One in sixteen

This, in the BMJ was a shocker. One in sixteen women in Africa die from complications of pregnancy and childbirth. Compared to one in 4 600 in the United Kingdom (which still puts it above a whole bunch of other causes of death that are talked about more). Which means that, taking the UN projection of 819 million for 2000 (which I gather is now considered high, because of AIDS), assuming about half of them are women, still works out to 25 million women by my reckoning. 25 million women.

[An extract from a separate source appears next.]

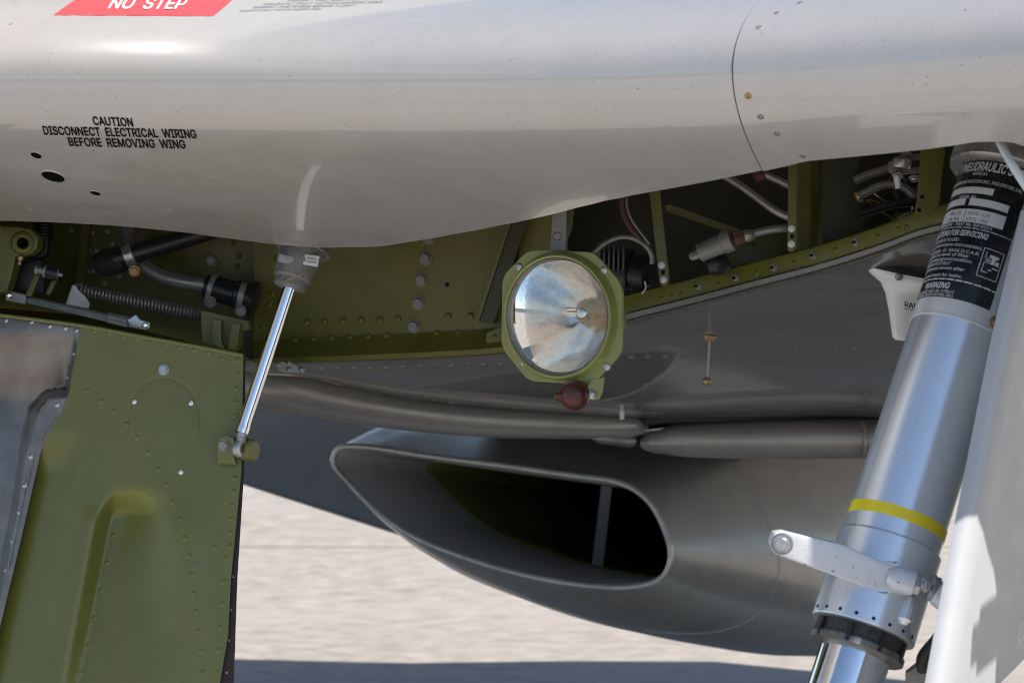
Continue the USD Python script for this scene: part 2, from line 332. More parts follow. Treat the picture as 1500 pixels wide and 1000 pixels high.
def skew(W, k_edge, span, proud):
    """the chordwise edge bends along the seam"""
    W = W.copy(); edge = W[k_edge].copy(); xs, ys, ds = proj(edge)
    return W
WIN, WON = gridnormals(W_ := WI), gridnormals(WO)
inner_skin = part('wing_skin', shell(WI, .0016), 'silver_paint', smooth=40, label='glossy silver wing leading edge skin at the wing root, lettered CAUTION')
NO_ = gridnormals(WO); WO2 = WO + .0012 * NO_ ; WO2[0] += .012 * -O * 0
outer_skin = part('wing_panel', shell(WO2, .0024), 'silver_paint', smooth=40, label='silver leading edge panel with a curved screwed seam, above the gear leg')
part('seam_backing', gridmesh(np.stack([column(LEL(x)) for x in (1068.0, 1079.0)]) - .0035 * gridnormals(np.stack([column(LEL(x)) for x in (1068.0, 1079.0)]))), 'recess_dark', outer_skin)
wl = lambda x, y, d: (y > -25) & (d < 4.4)
SWI, SWO = Surf(WI, wl), Surf(WO2, wl)
SW = Surf(np.concatenate([WI, WO2[1:]]), wl)
# outer wing (runs on outboard, out of the picture), closed to the trailing edge
LEnd = WO[-1][29]
GO = []
sl = np.r_[np.linspace(0, 1, 14) ** 2 * .5, .9, 1.4, 2.0, 2.75]
def zl2(s): return np.where(s < .25, zlow(s), np.interp(s, [.25, .6, 1.4, 2.75], [float(zlow(.25)), -.265, -.33, -.41]))
for w in [0.001, .09, .15, .2, .235, .25, .262, .275, .286, .31, .333, .36, .383, .5, .8, 1.2, 2.0, 3.2, 4.4, 5.4]:
    L = LEnd + O * w + Z * w * .085; taper = 1.08 - .07 * w
    L = L + A * np.interp(w, [0, .15, .235, .262, .286, .333, .383, .5], [0, -.03, -.045, -.02, .03, .077, .12, .14])
    lo = L + (sl * taper)[:, None] * A + (zl2(sl) * taper)[:, None] * Z
    u_ = L + (SU * taper)[:, None] * A + (zup(SU) * taper)[:, None] * Z
    GO.append(np.vstack([lo[::-1], u_]))
GO = np.stack(GO)
part('outer_wing', gridmesh(GO), 'silver_paint', smooth=40)
endcap = np.stack([GO[0], np.repeat(GO[0][15:16] + A * .3 - Z * .05, GO.shape[1], 0)])
# gun tubes on the outer leading edge (only their shadow reaches the picture)
GUNW = 0.435
for k in range(3):
    w = GUNW + .32 * k; L = LEnd + O * w + Z * w * .085 + A * .13
    part('blast_tube', prof(L + A * .08, L - A * .145, [(0, .026), (.84, .026), (.85, .0155), (1, .0155)], 16), 'dull_metal')
# upper rear: right wing half and fuselage, mostly out of the picture (they shade the ground)
CLE = LEL(0) - O * .52
def hull(s, hw, zc, hh):
    th = np.linspace(0, 2 * np.pi, 33); return CLE + A * s + np.cos(th)[:, None] * O * hw + (Z * (zc - CLE[2]) + np.sin(th)[:, None] * Z * hh)
FZ = 2.25
fus = np.stack([hull(-2.6, .12, FZ + .1, .15), hull(-2.2, .36, FZ + .05, .38), hull(-1.2, .43, FZ, .48), hull(0, .45, FZ - .02, .56), hull(1, .46, FZ - .05, .60), hull(1.8, .46, FZ - .10, .62), hull(2.5, .44, FZ - .2, .62)])
part('fuselage', gridmesh(fus), 'silver_paint', smooth=50)
RW = []
for w, te, dz in ((0.0, 2.75, 0), (.5, 2.5, .03), (1.5, 1.9, .12), (4.0, 1.6, .33)):
    L = LEL(-600) - O * w + Z * dz; f = te / 2.75
    lo = L + (sl * f)[:, None] * A + (zl2(sl) * f)[:, None] * Z; u_ = L + (SU * f)[:, None] * A + (zup(SU) * f)[:, None] * Z
    RW.append(np.vstack([lo[::-1], u_]))
part('far_wing', gridmesh(np.stack(RW)), 'silver_paint', smooth=40)

NF = []
for w, s1 in ((.1, 2.72), (.6, 2.9), (1.0, 3.12), (1.4, 3.3), (2.2, 3.3)):
    b = CLE + O * w; NF.append([b + A * 2.2 + Z * -.12, b + A * 2.6 + Z * -.24, b + A * s1 + Z * -.33])
part('near_flap', shell(np.array(NF), .02), 'silver_paint')

# lettering, holes, screws and marks on the wing
for t, a, b in (('CAUTION', (137, 182.5), (196, 185)), ('DISCONNECT  ELECTRICAL  WIRING', (64, 196.5), (289, 202)), ('BEFORE  REMOVING  WING', (101, 213), (273, 217))):
    decal(SWI, t, a, b, 11.8, 'ink', inner_skin, 'lettering', slant=-3.2)
xs, ys = np.meshgrid(np.linspace(0, 1, 24), np.linspace(0, 1, 8), indexing='ij')
c = np.array([(78, 23), (312, 24.5), (356, -12), (128, -12)], float)
pp = (1 - ys)[..., None] * ((1 - xs)[..., None] * c[0] + xs[..., None] * c[1]) + ys[..., None] * ((1 - xs)[..., None] * c[3] + xs[..., None] * c[2])
q, n = SWI(pp[..., 0].ravel(), pp[..., 1].ravel())
part('red_patch', gridmesh((q + n * .0006).reshape(24, 8, 3)), 'red_paint', inner_skin, label='red warning patch reading NO STEP on the wing top')
decal(SWI, 'NO  STEP', (156, 13.5), (268, 14.5), 15, 'white_paint', inner_skin, 'lettering', lift=.0013, slant=9)
for k, (y, a, b) in enumerate(((3, 420, 585), (8, 385, 560), (13, 370, 520), (18, 350, 470))):
    decal(SWI, 'WALKWAY ONLY WITHIN MARKED AREA' if k % 2 else 'INSPECT FASTENERS BEFORE FLIGHT', (a, y), (b, y - 3), 2.6, 'faded_ink', inner_skin, 'lettering', slant=2, bold=False)
for x, y, r in ((53, 227.5, 8), (78, 258.5, 17), (140, 283, 7.5)):
    q, n = SWI([x], [y]); u, v, w = frame(n[0])
    part('hole', put(revolve([(0, .05), (.9, .05), (1, .02), (1.0, -.5)], 24), q[0], n[0], mm(r, 3.55)), 'dark_void', inner_skin)
    part('hole_rim', put(revolve([(1.0, -.05), (1.0, .06), (1.07, .05), (1.12, -.05)], 28), q[0], n[0], mm(r, 3.55)), 'silver_paint', inner_skin)
rivets(inner_skin, SWI, [(434, 352), (24, 5), (16, 36)], .0035, 'screw_metal', FLAT, 'screw')
rivets(outer_skin, SWO, [(1172, 4), (1139, 19), (1112, 40), (1114, 171), (1139, 196.5), (1176, 229)], mm(6.2, 2.9), 'cast_metal', SCREW, 'screw', -.0016)
rivets(outer_skin, SWO, [(1096, 141)], mm(5.5, 2.9), 'brass', SCREW, 'screw', -.0004)
q, n = SWO([1489], [26]); part('paint_chip', put(FLAT, q[0], n[0], .002), 'rust_cable', outer_skin)

# ------------------------------------------------------------------ wheel bay
web = Plane3(P(380, 430, 4.0), P(740, 430, 3.86)); lw = Plane3(P(0, 400, 4.12), P(380, 400, 4.06)); rw = Plane3(P(740, 400, 4.12), P(1400, 400, 3.95))
wp = part('bay_web', shell(web.grid([(372, 250), (760, 250), (742, 508), (372, 522)], 8, 6), .003), 'green', label='olive green riveted web behind the landing light')
# bottom flange of the web, rolled forward
fl = []
for x, yt, yb in ((372, 500, 531), (500, 494, 528), (620, 488, 523), (700, 483, 519), (742, 478, 515)):
    d = float(web.d(x, yt)) ; fl.append([P(x, yt, d - .004), P(x, yt + .25 * (yb - yt), d - .010), P(x, yt + .55 * (yb - yt), d - .022), P(x, yt + .8 * (yb - yt), d - .030), P(x, yb, d - .028), P(x, yb + 3, d + .02)])
part('flange', shell(np.array(fl), .002), 'green', wp)
rivets(wp, web, np.vstack([line((450, 472), (583, 467), 6), line((657, 463), (690, 462), 2), line((433, 498), (567, 492), 6), line((640, 488), (703, 487), 3)]), mm(4.6, 3.9), 'green', DOME, lift=.0045)
rivets(wp, web, [(655, 417)], mm(3.5, 3.9), 'recess_dark', FLAT, 'hole')
rivets(wp, web, [(629, 348), (624, 379), (618, 410), (613, 444), (607, 478)], mm(8.6, 3.9), 'cast_metal', HEX, 'bolt', .001)
rivets(wp, web, [(398, 430), (394, 446), (385, 480), (382, 503), (408, 352), (405, 378)], mm(4.5, 4), 'green', DOME)
stf = pxpoly([(750, 322), (773, 322), (723, 474), (700, 471)], lambda x, y: web.d(x, y) - .03, .028, 0)
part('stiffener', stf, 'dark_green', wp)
part('stiffener_edge', pxpoly([(746, 322), (750, 322), (701, 471), (697, 470)], lambda x, y: web.d(x, y) - .034, .032), 'green', wp)
part('corner_plate', pxpoly([(712, 487), (745, 474), (745, 505), (712, 512)], lambda x, y: web.d(x, y) - .025, .01, 2), 'green', wp)
rivets(wp, Plane3(P(700, 490, 3.835), P(760, 490, 3.815)), [(724, 494), (736, 490)], mm(4.5, 3.85), 'green')
part('side_plate', pxpoly([(776, 250), (812, 250), (808, 372), (772, 470), (745, 478)], lambda x, y: web.d(x, y) - .002, .01), 'green', wp)
lp = part('bay_wall', shell(lw.grid([(-160, 230), (400, 230), (400, 560), (-160, 540)], 6, 4), .003), 'green', label='shaded olive green riveted bay wall at the left')
part('wall_stiffener', pxpoly([(121, 318), (133, 318), (121, 425), (109, 425)], lambda x, y: lw.d(x, y) - .03, .03), 'green', lp)
rivets(lp, lw, [(74, 335), (104, 338), (134, 341), (156, 339), (164, 358), (141, 368), (136, 397), (153, 415), (175, 405), (130, 368), (127, 397), (127, 425)], mm(4.2, 4.1), 'dull_metal', FLAT)
rivets(lp, lw, [(327, 346), (343, 355), (350, 375), (348, 390), (310, 380)], mm(4.6, 4.1), 'green', DOME)
part('access_ring', put(revolve([(.8, 0), (.85, .06), (1.0, .06), (1.05, 0)], 24), lw(305, 390)[0][0], lw.n, .022), 'green', lp)
rivets(lp, lw, [(309, 382)], mm(6, 4.1), 'dull_metal', HEX, 'bolt')
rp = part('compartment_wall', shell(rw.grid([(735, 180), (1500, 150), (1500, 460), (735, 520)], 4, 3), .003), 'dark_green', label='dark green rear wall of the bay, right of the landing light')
# keel wall at far left and bay roof ribs
part('keel_wall', shell(np.array([[P(-170, 230, 3.5), P(-170, 560, 3.5)], [P(-170, 230, 4.3), P(-170, 560, 4.3)]]), .003), 'green')

# curved lower rail with nuts, right of the light
rl_x = np.array([905, 950, 1000, 1050, 1100, 1150, 1200, 1250, 1300, 1345, 1400, 1480], float)
rl_y = PchipInterpolator([880, 915, 1000, 1100, 1200, 1300, 1345, 1400, 1480], [470, 459, 437.5, 411, 385, 353, 336, 322, 300])
rl_d = PchipInterpolator([880, 915, 1050, 1200, 1300, 1400, 1480], [3.80, 3.74, 3.58, 3.43, 3.34, 3.26, 3.2])
RG = np.stack([np.stack([P(x, rl_y(x) - hgt, rl_d(x) + bk) for hgt, bk in ((27, .020), (25, .002), (18, 0), (5, 0), (0, .002))]) for x in np.linspace(900, 1400, 40)])
rail = part('bay_rail', shell(RG, .003), 'green', label='curved green rail with nuts along the rear lower edge of the bay')
SR = Surf(RG)
nutp = [(1023, 419), (1078, 407), (1134, 392), (1192, 374), (1254, 355)]
rivets(rail, SR, nutp, mm(5.2, 3.5), 'dull_metal', HEX, 'nut')
for x, y in nutp:
    q, n = SR([x], [y]); part('stud', put(revolve([(0, 1.5), (.45, 1.45), (.5, 0)], 10), q[0], n[0], mm(5, 3.5)), 'recess_dark', rail)
rivets(rail, SR, [(968, 437), (984, 434), (998, 431), (1052, 416), (1107, 401), (1163, 386), (1223, 366), (1285, 346), (1316, 336), (1328, 333)], mm(4.4, 3.5), 'green', DOME)
SG = np.stack([np.stack([P(x, rl_y(x) + hh, rl_d(x) + bk) for hh, bk in ((1, -.006), (2.5, -.008), (9, -.007), (10.5, -.004), (11, .01))]) for x in np.linspace(905, 1420, 40)])
part('edge_strip', shell(SG, .002), 'cast_metal', rail)
SG = np.stack([np.stack([P(x, rl_y(x) + hh, rl_d(x) + bk) for hh, bk in ((12.5, -.003), (15, -.004), (15.8, .006))]) for x in np.linspace(905, 1420, 40)])
part('edge_lip', shell(SG, .0015), 'tube_metal', rail)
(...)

This, from The Lancet only evoked a sigh of requited pessimism. The Bush administration’s anti-abortion policies may well result in strings being attached to AIDS prevention funding in developing countries that may decrease its accessibility by the very people who need it most. As Marge Piercy puts in in her poem on the Iraq situation “we dote on embryos … but people, who needs them?” It’s not her best poem, too declarative, but contains one striking internal rhyme. I am rereading a fourth or fifth hand (found in a charity store for 50c) copy of her novel Vida, a portrait of an American radical activist after years living underground, wanted for bombings and acts of sabotage against institutions and corporations, a frank and sympathetic portrait of her life, politics, relationships and times; I wonder if it would be published today? For a country that takes freedom speech as a near-religious tenet, America seems oddly unable to find undamaging forms of settling its internal strife. Freedom of speech seems to be freedom to be abusive. Never more evident in the arguments over Iraq.